:: INPUT MATERIAL ::
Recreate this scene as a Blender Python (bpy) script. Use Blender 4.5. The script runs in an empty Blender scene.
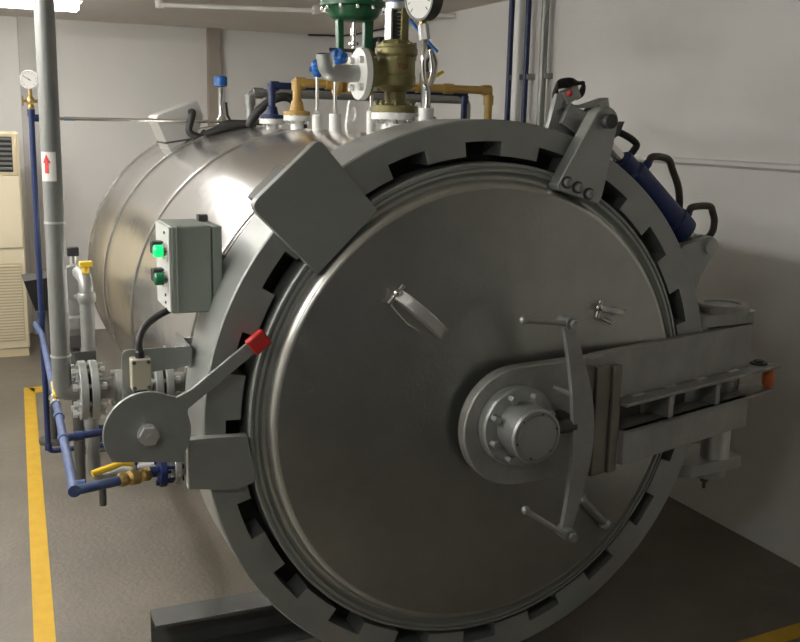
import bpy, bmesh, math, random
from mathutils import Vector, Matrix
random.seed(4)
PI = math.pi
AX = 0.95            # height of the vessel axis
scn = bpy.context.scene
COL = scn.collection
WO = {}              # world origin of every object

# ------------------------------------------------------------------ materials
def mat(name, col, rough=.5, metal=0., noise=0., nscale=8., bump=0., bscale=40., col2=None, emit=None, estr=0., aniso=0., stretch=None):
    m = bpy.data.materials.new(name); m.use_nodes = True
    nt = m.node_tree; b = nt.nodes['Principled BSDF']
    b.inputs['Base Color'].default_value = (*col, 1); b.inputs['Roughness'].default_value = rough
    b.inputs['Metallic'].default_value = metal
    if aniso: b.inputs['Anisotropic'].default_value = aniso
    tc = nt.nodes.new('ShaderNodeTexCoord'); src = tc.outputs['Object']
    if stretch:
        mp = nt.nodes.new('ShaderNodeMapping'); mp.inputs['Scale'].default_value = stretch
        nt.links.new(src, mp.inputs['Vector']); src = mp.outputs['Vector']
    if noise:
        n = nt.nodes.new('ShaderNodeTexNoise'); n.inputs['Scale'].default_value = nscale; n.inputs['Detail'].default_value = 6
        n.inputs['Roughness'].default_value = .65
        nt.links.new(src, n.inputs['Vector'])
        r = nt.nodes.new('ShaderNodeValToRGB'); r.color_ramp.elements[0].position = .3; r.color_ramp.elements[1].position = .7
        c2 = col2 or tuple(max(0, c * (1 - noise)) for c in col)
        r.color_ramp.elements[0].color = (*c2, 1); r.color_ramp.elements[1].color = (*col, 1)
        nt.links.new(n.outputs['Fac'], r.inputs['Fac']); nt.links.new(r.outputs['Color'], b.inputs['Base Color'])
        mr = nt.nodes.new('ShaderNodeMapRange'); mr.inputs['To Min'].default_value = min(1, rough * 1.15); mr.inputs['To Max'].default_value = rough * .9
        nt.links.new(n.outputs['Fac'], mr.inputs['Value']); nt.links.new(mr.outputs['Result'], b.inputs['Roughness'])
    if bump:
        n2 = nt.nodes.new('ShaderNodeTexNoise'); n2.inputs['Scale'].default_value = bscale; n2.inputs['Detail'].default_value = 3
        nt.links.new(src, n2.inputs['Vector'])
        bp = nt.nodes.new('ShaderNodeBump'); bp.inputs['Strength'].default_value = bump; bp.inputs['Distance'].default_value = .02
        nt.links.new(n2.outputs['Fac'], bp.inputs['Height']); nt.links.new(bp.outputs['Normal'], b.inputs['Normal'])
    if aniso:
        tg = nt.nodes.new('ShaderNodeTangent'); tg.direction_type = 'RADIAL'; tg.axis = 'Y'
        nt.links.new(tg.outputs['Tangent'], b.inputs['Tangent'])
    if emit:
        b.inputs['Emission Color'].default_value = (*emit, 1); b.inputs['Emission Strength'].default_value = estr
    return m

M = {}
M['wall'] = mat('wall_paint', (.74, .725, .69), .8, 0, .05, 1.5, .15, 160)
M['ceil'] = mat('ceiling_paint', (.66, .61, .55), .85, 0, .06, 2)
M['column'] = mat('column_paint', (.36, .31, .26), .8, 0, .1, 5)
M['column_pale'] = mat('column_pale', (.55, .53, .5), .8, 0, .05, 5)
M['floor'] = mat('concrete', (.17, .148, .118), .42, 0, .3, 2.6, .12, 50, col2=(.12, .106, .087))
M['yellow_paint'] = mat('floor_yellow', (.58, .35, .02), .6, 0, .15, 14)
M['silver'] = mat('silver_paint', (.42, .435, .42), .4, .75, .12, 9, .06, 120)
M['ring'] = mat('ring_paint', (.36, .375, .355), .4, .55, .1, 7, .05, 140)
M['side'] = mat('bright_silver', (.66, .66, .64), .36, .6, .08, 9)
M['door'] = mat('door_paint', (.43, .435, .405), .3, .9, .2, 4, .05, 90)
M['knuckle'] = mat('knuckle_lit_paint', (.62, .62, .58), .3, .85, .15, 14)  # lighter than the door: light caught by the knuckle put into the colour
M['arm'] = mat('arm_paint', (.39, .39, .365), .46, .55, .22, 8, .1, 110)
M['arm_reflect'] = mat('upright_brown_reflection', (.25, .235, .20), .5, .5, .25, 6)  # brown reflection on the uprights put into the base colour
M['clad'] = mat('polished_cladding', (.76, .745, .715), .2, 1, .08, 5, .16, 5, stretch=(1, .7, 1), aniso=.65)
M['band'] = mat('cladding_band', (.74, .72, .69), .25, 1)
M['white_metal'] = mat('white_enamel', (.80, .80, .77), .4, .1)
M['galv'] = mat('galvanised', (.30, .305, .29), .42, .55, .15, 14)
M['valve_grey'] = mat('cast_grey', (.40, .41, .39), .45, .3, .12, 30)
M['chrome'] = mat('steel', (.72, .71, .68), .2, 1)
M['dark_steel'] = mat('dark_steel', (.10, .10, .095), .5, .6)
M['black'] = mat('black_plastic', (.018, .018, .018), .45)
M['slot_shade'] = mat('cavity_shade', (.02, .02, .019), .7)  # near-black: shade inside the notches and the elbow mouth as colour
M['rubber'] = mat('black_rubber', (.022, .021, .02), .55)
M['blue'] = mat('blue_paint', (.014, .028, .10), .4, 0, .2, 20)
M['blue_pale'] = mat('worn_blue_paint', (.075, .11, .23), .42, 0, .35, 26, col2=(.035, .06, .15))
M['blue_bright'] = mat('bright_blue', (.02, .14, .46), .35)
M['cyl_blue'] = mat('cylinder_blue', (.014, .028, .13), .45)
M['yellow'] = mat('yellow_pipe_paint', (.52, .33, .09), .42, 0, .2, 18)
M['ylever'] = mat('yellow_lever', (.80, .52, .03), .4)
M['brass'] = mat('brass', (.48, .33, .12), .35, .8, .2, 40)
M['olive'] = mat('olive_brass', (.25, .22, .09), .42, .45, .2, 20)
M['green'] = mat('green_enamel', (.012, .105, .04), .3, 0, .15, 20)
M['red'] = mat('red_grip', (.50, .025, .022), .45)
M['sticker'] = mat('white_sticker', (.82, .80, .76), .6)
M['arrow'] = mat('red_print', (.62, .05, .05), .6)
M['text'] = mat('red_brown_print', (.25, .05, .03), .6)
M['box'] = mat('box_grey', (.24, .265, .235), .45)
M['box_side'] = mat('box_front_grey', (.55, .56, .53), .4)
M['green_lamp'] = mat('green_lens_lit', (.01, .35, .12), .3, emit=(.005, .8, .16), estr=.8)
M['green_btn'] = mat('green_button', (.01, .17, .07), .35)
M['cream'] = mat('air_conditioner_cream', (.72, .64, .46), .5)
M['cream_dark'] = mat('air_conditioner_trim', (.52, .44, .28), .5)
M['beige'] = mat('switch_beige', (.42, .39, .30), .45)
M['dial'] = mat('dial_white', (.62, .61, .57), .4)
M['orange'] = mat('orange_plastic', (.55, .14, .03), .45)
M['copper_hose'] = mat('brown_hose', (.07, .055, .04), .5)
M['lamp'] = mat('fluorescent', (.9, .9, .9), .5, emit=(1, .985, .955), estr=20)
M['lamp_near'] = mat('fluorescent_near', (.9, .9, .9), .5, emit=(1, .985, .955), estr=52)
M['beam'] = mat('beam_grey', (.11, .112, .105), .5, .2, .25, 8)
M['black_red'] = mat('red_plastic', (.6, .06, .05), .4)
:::
:: INPUT MATERIAL ::
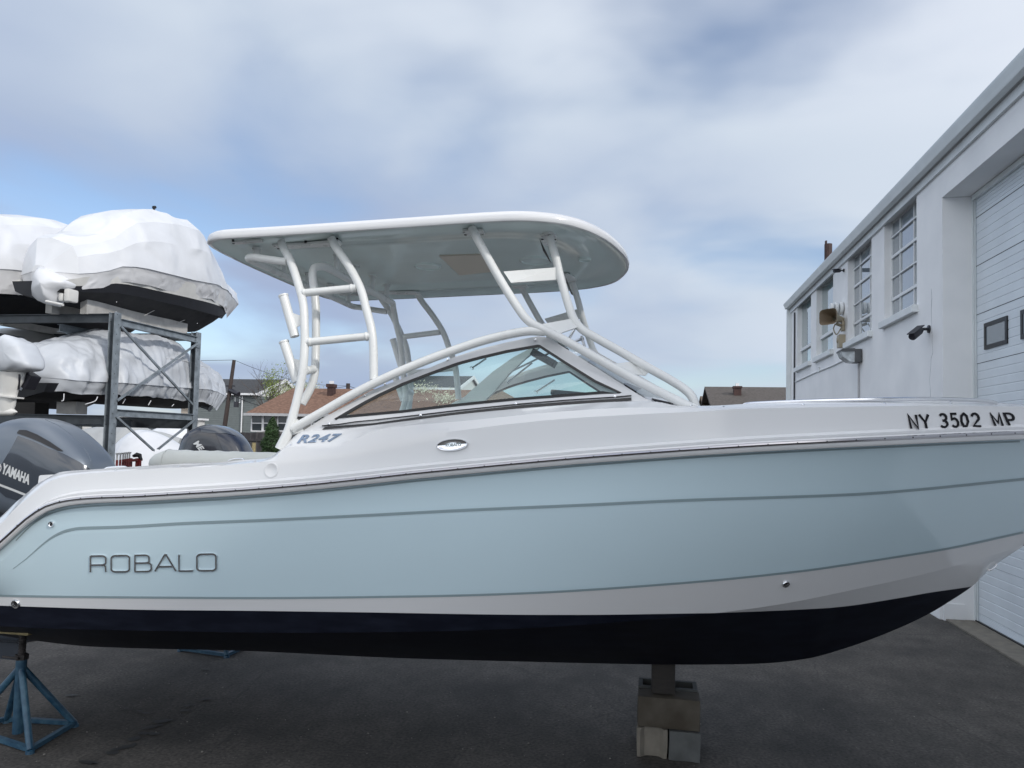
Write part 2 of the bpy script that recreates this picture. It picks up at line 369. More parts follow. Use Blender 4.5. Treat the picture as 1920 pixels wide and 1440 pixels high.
:::
Retype the entries above exactly, but only from the line containing "M['dark_steel'] = mat('dark_steel', (.10, .10, .095), .5, .6)" through the line containing "M['black'] = mat('black_plastic', (.018, .018, .018), .45)", both included.

M['dark_steel'] = mat('dark_steel', (.10, .10, .095), .5, .6)
M['black'] = mat('black_plastic', (.018, .018, .018), .45)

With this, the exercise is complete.